> _DATA BLOCK_
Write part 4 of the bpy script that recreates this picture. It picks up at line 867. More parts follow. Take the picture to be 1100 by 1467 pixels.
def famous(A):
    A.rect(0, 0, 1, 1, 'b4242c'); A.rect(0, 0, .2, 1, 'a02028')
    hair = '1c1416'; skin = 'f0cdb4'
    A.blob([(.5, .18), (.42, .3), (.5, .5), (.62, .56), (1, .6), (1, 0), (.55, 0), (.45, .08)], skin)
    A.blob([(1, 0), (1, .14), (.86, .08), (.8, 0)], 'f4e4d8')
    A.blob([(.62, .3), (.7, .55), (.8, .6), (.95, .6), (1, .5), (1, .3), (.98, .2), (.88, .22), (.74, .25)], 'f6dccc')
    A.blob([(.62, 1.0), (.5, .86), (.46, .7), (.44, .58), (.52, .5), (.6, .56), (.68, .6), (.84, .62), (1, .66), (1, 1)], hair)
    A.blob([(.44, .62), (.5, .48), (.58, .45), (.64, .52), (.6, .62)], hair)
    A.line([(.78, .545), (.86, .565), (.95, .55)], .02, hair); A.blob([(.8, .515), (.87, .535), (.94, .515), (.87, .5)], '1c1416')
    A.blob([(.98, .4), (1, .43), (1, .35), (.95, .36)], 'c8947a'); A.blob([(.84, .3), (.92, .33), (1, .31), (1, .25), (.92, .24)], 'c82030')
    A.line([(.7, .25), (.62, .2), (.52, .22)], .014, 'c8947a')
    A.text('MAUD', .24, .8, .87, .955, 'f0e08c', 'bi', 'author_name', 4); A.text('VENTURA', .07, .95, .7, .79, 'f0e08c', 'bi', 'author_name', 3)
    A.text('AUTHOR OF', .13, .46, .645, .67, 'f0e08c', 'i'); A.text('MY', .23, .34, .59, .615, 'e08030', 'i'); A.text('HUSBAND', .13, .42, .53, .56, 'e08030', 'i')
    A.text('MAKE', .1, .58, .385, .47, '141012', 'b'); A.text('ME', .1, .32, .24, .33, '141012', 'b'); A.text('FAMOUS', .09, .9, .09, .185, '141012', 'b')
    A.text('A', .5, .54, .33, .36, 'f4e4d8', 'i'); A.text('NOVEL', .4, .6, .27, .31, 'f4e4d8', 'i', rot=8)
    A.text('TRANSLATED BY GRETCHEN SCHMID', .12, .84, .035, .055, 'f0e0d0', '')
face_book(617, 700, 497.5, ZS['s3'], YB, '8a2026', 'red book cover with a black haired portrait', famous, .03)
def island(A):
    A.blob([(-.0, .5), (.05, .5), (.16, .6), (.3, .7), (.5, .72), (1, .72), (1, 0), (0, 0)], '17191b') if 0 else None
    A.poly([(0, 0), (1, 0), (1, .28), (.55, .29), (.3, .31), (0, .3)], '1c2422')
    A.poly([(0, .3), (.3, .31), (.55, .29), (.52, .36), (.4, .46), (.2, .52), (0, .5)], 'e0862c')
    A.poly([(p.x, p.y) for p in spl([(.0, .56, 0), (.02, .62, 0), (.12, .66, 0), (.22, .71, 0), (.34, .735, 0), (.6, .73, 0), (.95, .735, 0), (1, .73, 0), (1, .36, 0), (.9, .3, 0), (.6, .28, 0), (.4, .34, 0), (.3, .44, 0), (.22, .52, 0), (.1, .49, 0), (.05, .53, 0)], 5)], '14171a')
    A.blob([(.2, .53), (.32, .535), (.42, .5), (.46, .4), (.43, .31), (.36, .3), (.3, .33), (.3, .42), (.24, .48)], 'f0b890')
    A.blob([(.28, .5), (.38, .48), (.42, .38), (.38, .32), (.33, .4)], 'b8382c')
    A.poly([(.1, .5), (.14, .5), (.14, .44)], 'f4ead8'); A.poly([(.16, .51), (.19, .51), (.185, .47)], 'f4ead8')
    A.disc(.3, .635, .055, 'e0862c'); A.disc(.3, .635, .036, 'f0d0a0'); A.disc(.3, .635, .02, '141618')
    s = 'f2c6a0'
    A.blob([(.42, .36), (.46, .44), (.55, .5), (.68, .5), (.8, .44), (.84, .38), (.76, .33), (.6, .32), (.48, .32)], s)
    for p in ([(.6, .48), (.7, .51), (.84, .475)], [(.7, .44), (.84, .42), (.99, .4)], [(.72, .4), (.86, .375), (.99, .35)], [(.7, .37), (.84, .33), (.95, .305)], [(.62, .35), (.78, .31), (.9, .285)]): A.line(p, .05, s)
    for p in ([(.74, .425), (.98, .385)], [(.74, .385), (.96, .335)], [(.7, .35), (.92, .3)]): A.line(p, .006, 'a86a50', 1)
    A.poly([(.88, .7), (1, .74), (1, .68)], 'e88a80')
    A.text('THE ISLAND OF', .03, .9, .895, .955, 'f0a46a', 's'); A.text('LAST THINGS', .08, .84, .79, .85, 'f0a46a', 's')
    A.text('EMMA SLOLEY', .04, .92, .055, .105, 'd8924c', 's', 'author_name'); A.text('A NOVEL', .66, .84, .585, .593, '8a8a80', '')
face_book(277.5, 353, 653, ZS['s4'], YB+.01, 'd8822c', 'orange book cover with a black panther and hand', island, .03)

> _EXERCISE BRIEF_
Retype all the material above precisely, with no line left out.

> _OUTPUT FOR THIS EXERCISE_
Write part 4 of the bpy script that recreates this picture. It picks up at line 867. More parts follow. Take the picture to be 1100 by 1467 pixels.
def famous(A):
    A.rect(0, 0, 1, 1, 'b4242c'); A.rect(0, 0, .2, 1, 'a02028')
    hair = '1c1416'; skin = 'f0cdb4'
    A.blob([(.5, .18), (.42, .3), (.5, .5), (.62, .56), (1, .6), (1, 0), (.55, 0), (.45, .08)], skin)
    A.blob([(1, 0), (1, .14), (.86, .08), (.8, 0)], 'f4e4d8')
    A.blob([(.62, .3), (.7, .55), (.8, .6), (.95, .6), (1, .5), (1, .3), (.98, .2), (.88, .22), (.74, .25)], 'f6dccc')
    A.blob([(.62, 1.0), (.5, .86), (.46, .7), (.44, .58), (.52, .5), (.6, .56), (.68, .6), (.84, .62), (1, .66), (1, 1)], hair)
    A.blob([(.44, .62), (.5, .48), (.58, .45), (.64, .52), (.6, .62)], hair)
    A.line([(.78, .545), (.86, .565), (.95, .55)], .02, hair); A.blob([(.8, .515), (.87, .535), (.94, .515), (.87, .5)], '1c1416')
    A.blob([(.98, .4), (1, .43), (1, .35), (.95, .36)], 'c8947a'); A.blob([(.84, .3), (.92, .33), (1, .31), (1, .25), (.92, .24)], 'c82030')
    A.line([(.7, .25), (.62, .2), (.52, .22)], .014, 'c8947a')
    A.text('MAUD', .24, .8, .87, .955, 'f0e08c', 'bi', 'author_name', 4); A.text('VENTURA', .07, .95, .7, .79, 'f0e08c', 'bi', 'author_name', 3)
    A.text('AUTHOR OF', .13, .46, .645, .67, 'f0e08c', 'i'); A.text('MY', .23, .34, .59, .615, 'e08030', 'i'); A.text('HUSBAND', .13, .42, .53, .56, 'e08030', 'i')
    A.text('MAKE', .1, .58, .385, .47, '141012', 'b'); A.text('ME', .1, .32, .24, .33, '141012', 'b'); A.text('FAMOUS', .09, .9, .09, .185, '141012', 'b')
    A.text('A', .5, .54, .33, .36, 'f4e4d8', 'i'); A.text('NOVEL', .4, .6, .27, .31, 'f4e4d8', 'i', rot=8)
    A.text('TRANSLATED BY GRETCHEN SCHMID', .12, .84, .035, .055, 'f0e0d0', '')
face_book(617, 700, 497.5, ZS['s3'], YB, '8a2026', 'red book cover with a black haired portrait', famous, .03)
def island(A):
    A.blob([(-.0, .5), (.05, .5), (.16, .6), (.3, .7), (.5, .72), (1, .72), (1, 0), (0, 0)], '17191b') if 0 else None
    A.poly([(0, 0), (1, 0), (1, .28), (.55, .29), (.3, .31), (0, .3)], '1c2422')
    A.poly([(0, .3), (.3, .31), (.55, .29), (.52, .36), (.4, .46), (.2, .52), (0, .5)], 'e0862c')
    A.poly([(p.x, p.y) for p in spl([(.0, .56, 0), (.02, .62, 0), (.12, .66, 0), (.22, .71, 0), (.34, .735, 0), (.6, .73, 0), (.95, .735, 0), (1, .73, 0), (1, .36, 0), (.9, .3, 0), (.6, .28, 0), (.4, .34, 0), (.3, .44, 0), (.22, .52, 0), (.1, .49, 0), (.05, .53, 0)], 5)], '14171a')
    A.blob([(.2, .53), (.32, .535), (.42, .5), (.46, .4), (.43, .31), (.36, .3), (.3, .33), (.3, .42), (.24, .48)], 'f0b890')
    A.blob([(.28, .5), (.38, .48), (.42, .38), (.38, .32), (.33, .4)], 'b8382c')
    A.poly([(.1, .5), (.14, .5), (.14, .44)], 'f4ead8'); A.poly([(.16, .51), (.19, .51), (.185, .47)], 'f4ead8')
    A.disc(.3, .635, .055, 'e0862c'); A.disc(.3, .635, .036, 'f0d0a0'); A.disc(.3, .635, .02, '141618')
    s = 'f2c6a0'
    A.blob([(.42, .36), (.46, .44), (.55, .5), (.68, .5), (.8, .44), (.84, .38), (.76, .33), (.6, .32), (.48, .32)], s)
    for p in ([(.6, .48), (.7, .51), (.84, .475)], [(.7, .44), (.84, .42), (.99, .4)], [(.72, .4), (.86, .375), (.99, .35)], [(.7, .37), (.84, .33), (.95, .305)], [(.62, .35), (.78, .31), (.9, .285)]): A.line(p, .05, s)
    for p in ([(.74, .425), (.98, .385)], [(.74, .385), (.96, .335)], [(.7, .35), (.92, .3)]): A.line(p, .006, 'a86a50', 1)
    A.poly([(.88, .7), (1, .74), (1, .68)], 'e88a80')
    A.text('THE ISLAND OF', .03, .9, .895, .955, 'f0a46a', 's'); A.text('LAST THINGS', .08, .84, .79, .85, 'f0a46a', 's')
    A.text('EMMA SLOLEY', .04, .92, .055, .105, 'd8924c', 's', 'author_name'); A.text('A NOVEL', .66, .84, .585, .593, '8a8a80', '')
face_book(277.5, 353, 653, ZS['s4'], YB+.01, 'd8822c', 'orange book cover with a black panther and hand', island, .03)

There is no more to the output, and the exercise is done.